**PROBLEM STATEMENT:** Retype the opening lines of the data exactly, stopping after the line that contains "PI = math.pi". Skip every picture.

**DATA EXTRACT:**
=-=-=

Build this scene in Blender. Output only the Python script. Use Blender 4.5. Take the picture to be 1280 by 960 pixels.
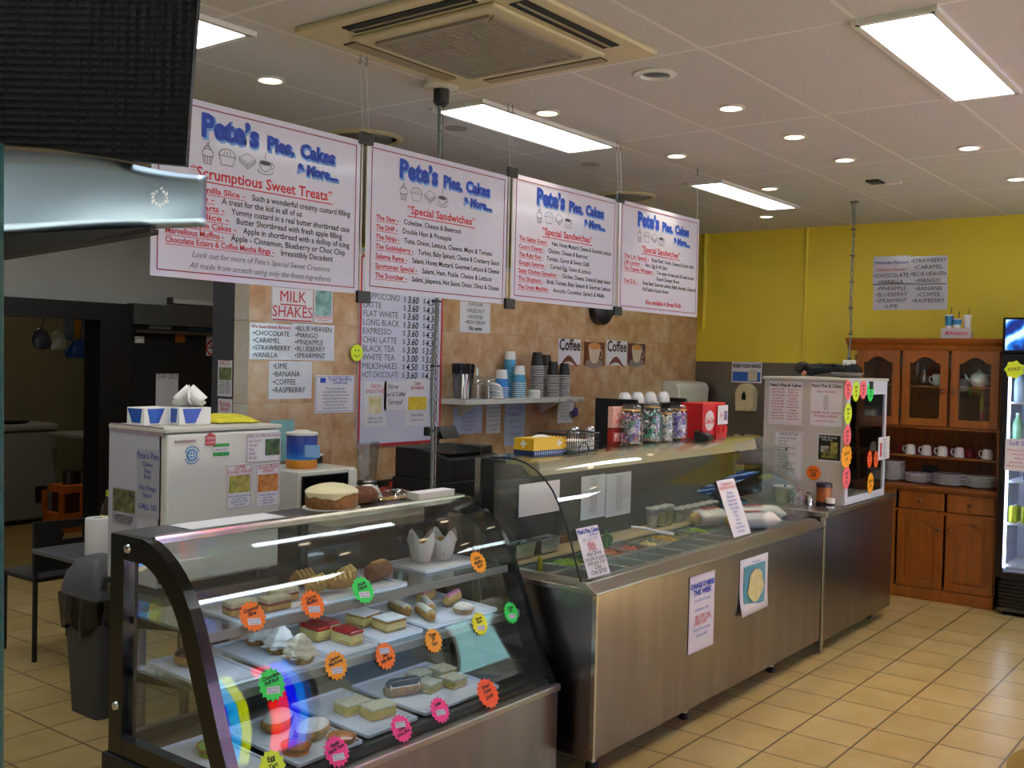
import bpy, bmesh, math, random
from mathutils import Vector, Matrix
random.seed(7)
scene = bpy.context.scene
for o in list(bpy.data.objects):
    bpy.data.objects.remove(o)
COL = scene.collection
PI = math.pi

# ------------------------------------------------------------------ camera
FPX, YAW, PITCH, ROLL, EYE = 1291.75, 0.656859, -0.02236, 0.02305, 1.7
fw = Vector((math.cos(YAW)*math.cos(PITCH), math.sin(YAW)*math.cos(PITCH), math.sin(PITCH)))
r0 = Vector((math.sin(YAW), -math.cos(YAW), 0)); u0 = r0.cross(fw)
rt = r0*math.cos(ROLL)+u0*math.sin(ROLL); upv = -r0*math.sin(ROLL)+u0*math.cos(ROLL)
cam = bpy.data.cameras.new('camera'); cam.sensor_width = 36; cam.lens = 36*FPX/1280; cam.clip_start = 0.05
camo = bpy.data.objects.new('camera', cam); COL.objects.link(camo)
M3 = Matrix((rt, upv, -fw)).transposed()
camo.matrix_world = Matrix.Translation((0, 0, EYE)) @ M3.to_4x4()
scene.camera = camo

def PX(x, y, X=None, Y=None, Z=None):
    """point of the room seen at a pixel of the photograph, on a real plane X=, Y= or Z="""
    d = fw + rt*((x-640)/FPX) + upv*((480-y)/FPX)
    if X is not None: t = X/d.x
    elif Y is not None: t = Y/d.y
    else: t = (Z-EYE)/d.z
    return Vector((0, 0, EYE)) + d*t

# ------------------------------------------------------------------ light / exposure
scene.view_settings.view_transform = 'Standard'
scene.view_settings.look = 'None'
scene.view_settings.gamma = 1
scene.view_settings.use_curve_mapping = False
scene.view_settings.exposure = 0.0
LIGHT_PANEL = 12.0      # fluorescent diffusers
DOWNLIGHT = 7.0        # halogen discs
SKY = 3.0
BEAM = 20.0
TUBE = 9.0             # tubes added under the pastry shelves, and the hood tube
SUN = 160.0           # falls on the pavement outside, high over the street
w = bpy.data.worlds.new('sky'); scene.world = w; w.use_nodes = True
nt = w.node_tree; nt.nodes.clear()
bg = nt.nodes.new('ShaderNodeBackground'); ow = nt.nodes.new('ShaderNodeOutputWorld')
sk = nt.nodes.new('ShaderNodeTexSky'); sk.sky_type = 'HOSEK_WILKIE'; sk.turbidity = 5
sk.sun_direction = (0.2, -0.5, 0.84)
nt.links.new(sk.outputs[0], bg.inputs[0]); bg.inputs[1].default_value = SKY
nt.links.new(bg.outputs[0], ow.inputs[0])
sun = bpy.data.lights.new('sun', 'SUN'); sun.energy = SUN; sun.angle = .02; sun.color = (1, .95, .86)
suno = bpy.data.objects.new('sun', sun); COL.objects.link(suno)
suno.rotation_euler = Vector((-0.15, 0.5, -0.85)).to_track_quat('-Z', 'Y').to_euler()
scene.cycles.max_bounces = 10
scene.cycles.transparent_max_bounces = 24
scene.cycles.glossy_bounces = 5
scene.cycles.transmission_bounces = 8
scene.cycles.caustics_reflective = False
scene.cycles.caustics_refractive = False
scene.cycles.sample_clamp_indirect = 4

# ------------------------------------------------------------------ materials
def lin(c):
    if isinstance(c, str):
        c = c.lstrip('#'); c = tuple(int(c[i:i+2], 16)/255 for i in (0, 2, 4))
    return tuple((v/12.92 if v <= 0.04045 else ((v+0.055)/1.055)**2.4) for v in c)+(1,)
MATS = {}
def base(name):
    m = bpy.data.materials.new(name); m.use_nodes = True
    n = m.node_tree; b = n.nodes['Principled BSDF']; return m, n, b
def mat(name, col, rough=.5, metal=0, noise=0.0, scale=12, bump=0, col2=None, emis=0, stretch=None, coat=0, bscale=None, spec=None, trans=0, sss=0):
    """procedural principled material: colour broken up by noise, optional bump"""
    if name in MATS: return MATS[name]
    m, n, b = base(name); MATS[name] = m
    c = lin(col)
    b.inputs['Roughness'].default_value = rough; b.inputs['Metallic'].default_value = metal
    if spec is not None: b.inputs['Specular IOR Level'].default_value = spec
    if coat: b.inputs['Coat Weight'].default_value = coat; b.inputs['Coat Roughness'].default_value = .08
    if trans: b.inputs['Transmission Weight'].default_value = trans
    if sss: b.inputs['Subsurface Weight'].default_value = sss; b.inputs['Subsurface Radius'].default_value = (.02, .012, .008)
    tc = n.nodes.new('ShaderNodeTexCoord'); vec = tc.outputs['Object']
    if stretch:
        mp = n.nodes.new('ShaderNodeMapping'); mp.inputs['Scale'].default_value = stretch
        n.links.new(vec, mp.inputs[0]); vec = mp.outputs[0]
    nz = n.nodes.new('ShaderNodeTexNoise'); nz.inputs['Scale'].default_value = scale; nz.inputs['Detail'].default_value = 5
    n.links.new(vec, nz.inputs['Vector'])
    mx = n.nodes.new('ShaderNodeMix'); mx.data_type = 'RGBA'
    c2 = lin(col2) if col2 else tuple(v*(1-noise) for v in c[:3])+(1,)
    mx.inputs[6].default_value = c; mx.inputs[7].default_value = c2
    if noise or col2:
        rp = n.nodes.new('ShaderNodeMapRange'); rp.inputs[1].default_value = .35; rp.inputs[2].default_value = .65
        n.links.new(nz.outputs[0], rp.inputs[0]); n.links.new(rp.outputs[0], mx.inputs[0])
    else: mx.inputs[0].default_value = 0
    n.links.new(mx.outputs[2], b.inputs['Base Color'])
    if emis:
        n.links.new(mx.outputs[2], b.inputs['Emission Color']); b.inputs['Emission Strength'].default_value = emis
    if bump:
        bn = n.nodes.new('ShaderNodeBump'); bn.inputs['Strength'].default_value = bump; bn.inputs['Distance'].default_value = .01
        src = nz
        if bscale:
            src = n.nodes.new('ShaderNodeTexNoise'); src.inputs['Scale'].default_value = bscale; n.links.new(vec, src.inputs['Vector'])
        n.links.new(src.outputs[0], bn.inputs['Height']); n.links.new(bn.outputs[0], b.inputs['Normal'])
    return m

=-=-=

**TASK RESULT:**
Build this scene in Blender. Output only the Python script. Use Blender 4.5. Take the picture to be 1280 by 960 pixels.
import bpy, bmesh, math, random
from mathutils import Vector, Matrix
random.seed(7)
scene = bpy.context.scene
for o in list(bpy.data.objects):
    bpy.data.objects.remove(o)
COL = scene.collection
PI = math.pi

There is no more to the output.